Perpetual Motion Pictures broke up in the early 1980’s and producer Buzz Potamkin hired Candy and Cafarelli as his creative team and Kraemer as his assistant. By 1985, Potamkin had relocated to Los Angeles permanently and the three remaining form Buzzco Associates. Today it’s a studio that prides itself on its indie feel. “The experience that we have in animation makes us invaluable to people who want to have old-fashioned type animation, who want to have character,” says Candy, who now assumes the title of producer/animator/designer/co-owner. “And we can experiment too, but we need to have some craft behind the motion.”

Their projects have found a wide audience in recent years; Candy’s 1997 short film “Knitwits” opened the New York film festival in 1997, and her two other more recent films, “Command Z” and “(It Was…) Nothing At All” have received high praise on the festival circuit. It’s not just entertainment, either; Buzzco received a first place award at the 1997 Annecy festival for the educational film, “Talking about Sex.” “We use our films not just as an artistic outlet, “says Candy, “-- because when we don’t have work its so much better than arguing -- but also to try out new techniques.” Currently, Candy is planning to make their next film on Maya as a CG piece.

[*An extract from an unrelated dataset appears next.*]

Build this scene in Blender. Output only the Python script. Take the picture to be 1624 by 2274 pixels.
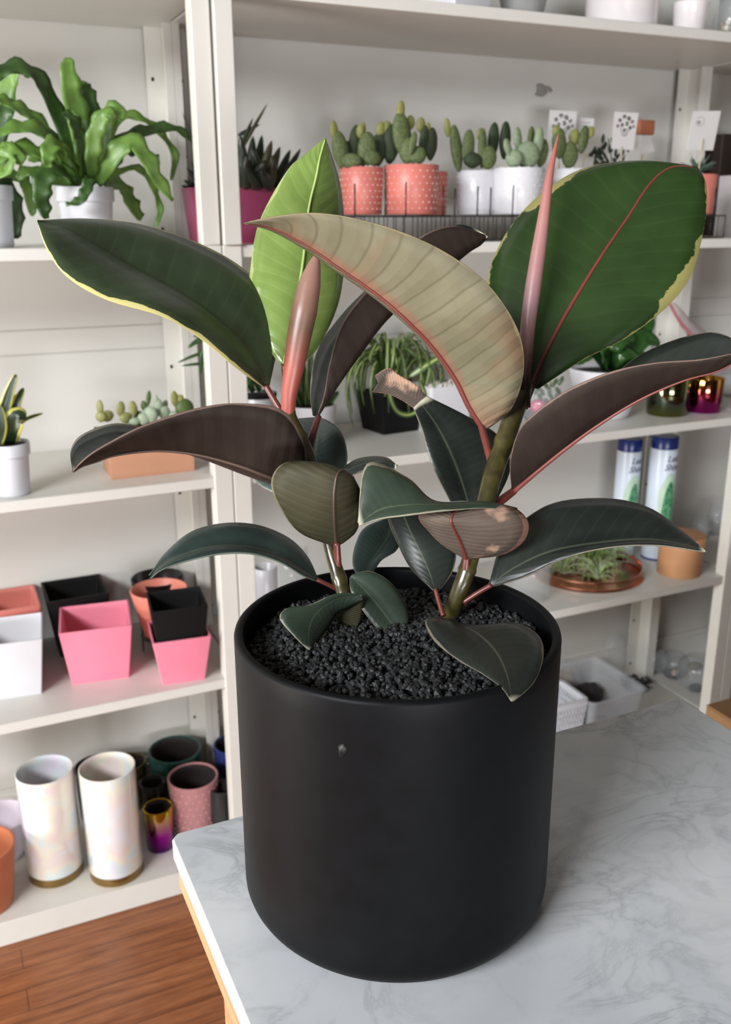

In all, Candy appears to be an indie animation whirlwind at the top of her game. “I love what I do,” she says, as she and I get ready to leave SVA for the night. I left that night feeling that without her passion for animation, the industry would be short one talented lady who did her part to push the doors open a little wider for other women about town. Animators today, in and out of the New York community, owe much to Candy Kugel. And I for one gladly give her a tip o’ the hat.